In winter, a 60W tubular heater, under the fitting bench, is left switched on. Being small, after a couple of days, the shop feels warmer than outside!

Rust is almost unknown.

Hope that gives some ideas for the new workshop


Joe Sanders29/11/2020 16:06:06
2 forum posts

Howard Lewis, thanks for sharing your experience.

Bazyle30/11/2020 00:02:01
5698 forum posts
208 photos

There have been quite a few threads on this subject so read them all. Most important nowadays is 100% airtight (see passivhaus) and a dehumidifier to remove the result of you own exhaled and sweated moisture. Don't add permanent vents they just let damp air in.

Ian B.30/11/2020 07:48:08
163 forum posts
5 photos

I found a manufacturer locally who had various levels of building. I bought a 10' x 12' on 3" x 2" framing. I had the framing covered in building paper before 3/4" cladding. They erected on the base we laid. I found very well priced Celotex and Kingspan insulation 30mm thick from a place in Powis that sells seconds. Price includes delivery. On the internet by the way. Fitted each "bay" in the framing with blocks of treated roof battening 1 1/2" x 3/4" x 6" long and then cut and closely fitted the insulation to each bay. Clad the interior with 1/4" WBP ply. Comment on the insulation. The roof was done the same as well. Buying the seconds means the 30mm I specified that you have to accept some mix in the batch. Some if mine was 25mm. Less than half the cost from a builders merchant.

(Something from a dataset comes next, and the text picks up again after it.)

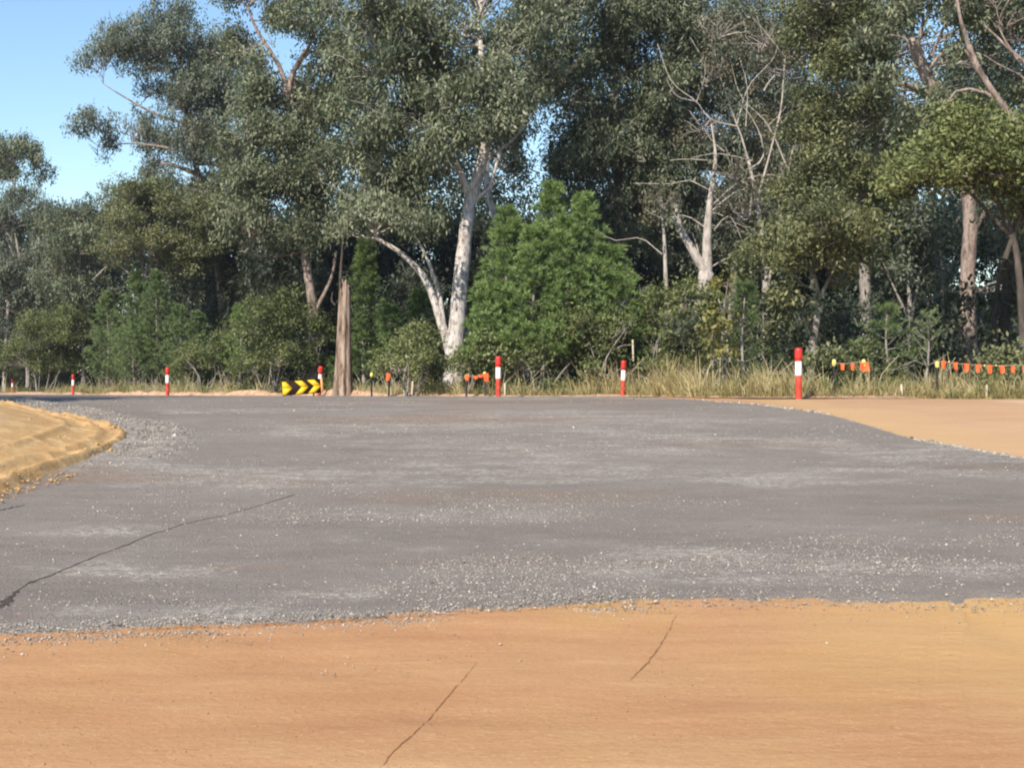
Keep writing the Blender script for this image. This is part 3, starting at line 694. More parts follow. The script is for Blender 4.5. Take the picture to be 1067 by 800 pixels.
tree('gum_tree', 'slim gum whose white trunk leans out above the bright green pines', 'tree', GT, 55,
     [([(560, 404), (536, 310), (520, 245), (507, 185), (511, 130), (530, 60)], .19, .07, True), ([(510, 200), (522, 160), (552, 110)], .09, .03)],
     [(560, 20, 46, 34), (590, 70, 42, 34), (552, 92, 34, 26), (600, 10, 48, 36), (576, -30, 50, 30), (610, 110, 34, 22), (530, 175, 20, 24, 2), (528, 115, 22, 18, 2)], 'gum', 'bark_white', tint=.42)
tree('gum_tree', 'dense dark grey green gum filling the top middle of the forest', 'tree', GT, 57,
     [([(645, 404), (650, 320), (646, 220), (642, 120), (640, 30)], .26, .08, True), ([(646, 210), (610, 150), (590, 125)], .09, .03), ([(645, 190), (680, 130), (700, 90)], .10, .03), ([(644, 170), (615, 110), (590, 60)], .09, .03)],
     [(640, 20, 50, 36), (690, 20, 46, 36), (620, 70, 42, 34), (668, 72, 46, 36), (706, 80, 36, 34), (640, 120, 46, 30), (690, 125, 40, 30), (600, 150, 34, 26), (645, 165, 48, 30), (690, 175, 36, 28), (600, 190, 40, 26), (660, 205, 46, 26), (720, 30, 34, 34), (660, -30, 60, 34), (612, 218, 30, 20), (640, 250, 40, 26), (690, 235, 30, 24)], 'gum', 'bark_grey', tint=.38)
tree('dying_tree', 'half dead tree of bare bleached branches and thin brown leaves', 'tree', GT, 48,
     [([(728, 402), (731, 330), (737, 284)], .30, .26, True), ([(737, 286), (720, 258), (710, 240), (703, 212)], .20, .06), ([(737, 286), (737, 250), (740, 214), (744, 185), (746, 160), (741, 130)], .19, .022), ([(746, 168), (716, 166), (698, 167)], 0.022, 0.010), ([(746, 200), (735, 196), (718, 188), (700, 192), (660, 191)], 0.025, 0.009), ([(739, 222), (765, 200), (785, 196)], 0.036, 0.014),
      ([(790, 404), (797, 330), (796, 260), (788, 205), (780, 168)], .15, .055, True), ([(780, 168), (772, 140), (768, 130), (755, 92), (748, 70), (742, 44)], 0.036, 0.014), ([(769, 132), (740, 124), (726, 106), (700, 85), (685, 46)], 0.027, 0.010), ([(726, 106), (705, 100), (694, 82)], 0.017, 0.007), ([(783, 175), (795, 165), (792, 140), (778, 115), (760, 98)], 0.032, 0.012), ([(777, 132), (778, 90), (770, 60)], 0.022, 0.009),
      ([(784, 168), (770, 164), (745, 160), (720, 165)], 0.025, 0.010), ([(755, 158), (742, 146), (734, 134)], 0.019, 0.009), ([(800, 300), (815, 215), (830, 140), (860, 95), (858, 40)], 0.050, 0.016), ([(796, 95), (802, 85), (808, 78)], 0.036, 0.022), ([(728, 262), (720, 240), (712, 248), (704, 246)], 0.022, 0.009), ([(790, 205), (812, 120), (818, 60), (828, 22), (815, 0)], 0.043, 0.014), ([(818, 60), (790, 25), (778, 18)], 0.022, 0.009), ([(828, 22), (838, -5)], 0.022, 0.009),
      ([(697, 404), (695, 330), (693, 262), (688, 205)], .13, .04, True), ([(736, 282), (755, 270), (772, 268)], 0.029, 0.009), ([(820, 175), (800, 130), (772, 100), (760, 60)], 0.029, 0.010), ([(768, 130), (780, 90), (806, 60), (812, 30)], 0.029, 0.009), ([(726, 106), (735, 70), (720, 40)], 0.019, 0.007), ([(690, 265), (668, 248), (640, 250), (622, 240)], 0.025, 0.009), ([(742, 214), (770, 190), (800, 182), (822, 190)], 0.029, 0.010), ([(738, 240), (715, 225), (690, 228), (672, 218)], 0.029, 0.010), ([(856, 95), (845, 60), (850, 30)], 0.022, 0.009), ([(790, 200), (760, 182), (735, 185)], 0.022, 0.009), ([(744, 240), (760, 225), (778, 262)], 0.022, 0.009)],
     [(770, 225, 36, 26, 1.7), (790, 45, 40, 30, 1.7), (755, 30, 30, 24, -.9), (812, 75, 30, 30, 1.7), (730, 140, 22, 20, 1.7), (765, 180, 30, 22, -.9), (800, 140, 28, 30, 1.7), (810, 195, 34, 28, 1.7), (745, 75, 24, 22, -.9), (790, 250, 28, 20, 1.7), (830, 20, 34, 26, 1.7), (690, 212, 22, 20, -.9), (830, 230, 26, 22, 1.7)], 'brown', 'bark_bleached', fill=.75, deadtwig=8, tint=.5)
tree('gum_tree', 'tall olive gum with a full rounded crown beside the half dead tree', 'tree', GT, 45,
     [([(905, 402), (902, 320), (895, 230), (880, 140), (868, 60)], .24, .07, True), ([(897, 250), (860, 200), (835, 170)], .10, .03), ([(890, 200), (915, 150), (930, 110)], .09, .03)],
     [(862, 118, 34, 28), (835, 150, 30, 26), (895, 130, 36, 30), (850, 60, 38, 32), (900, 75, 40, 34), (880, 30, 42, 32), (835, 15, 34, 28), (925, 95, 26, 26), (900, 178, 34, 26), (862, 182, 36, 26), (830, 205, 30, 24), (925, 35, 30, 28), (880, -20, 50, 30), (905, 222, 30, 22)], 'olive', 'bark_grey', tint=.38)
tree('gum_tree', 'straight thick pinkish trunked gum with sky gaps in its open top', 'tree', GT, 41,
     [([(1013, 404), (1011, 370), (1008, 300), (1011, 225), (1000, 160), (985, 115), (964, 76), (950, 42)], .25, .18, True), ([(964, 76), (985, 52), (1008, 40)], .06, .025), ([(966, 80), (945, 42), (905, 38)], .055, .02), ([(970, 60), (985, 20), (978, -10)], .05, .02), ([(1010, 300), (1022, 303), (1034, 305)], .04, .02), ([(1010, 250), (1040, 200), (1075, 160)], .08, .03), ([(955, 48), (962, 20), (955, -15)], .06, .03)],
     [(925, 10, 26, 18), (960, 2, 24, 14), (1005, 12, 26, 20), (900, 42, 26, 20), (955, -40, 50, 34), (1050, 5, 34, 24), (1010, -35, 46, 30), (985, 100, 24, 18), (940, 125, 26, 18)], 'gum', 'bark_pink', tint=.5)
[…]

So my workshop structure starting outside is 3/4" cladding, bitumen vuilding paper, 1 1/2" still air gap, 30mm celotex/kingspan and finally 1/4" WBP ply. Floor is standard floor sitting on 4 x 4 treated timber with 3/4" WBP ply on top. Electric 2Kw fan heaters useless and expensive. In fact I now use paraffin. Arrgh! I hear. I buy 151 maintenance spray cheap by the box. Just watch out for the dew point. Usually turning heating off long before that is reached. Minimal rust problems and usually because I have been remiss in my routines. I usually have at least one window open a couple of inches all the time I am working.

Sounds painstaking. I suppose it was but the end justified the means. What is it they say: No pain No gain.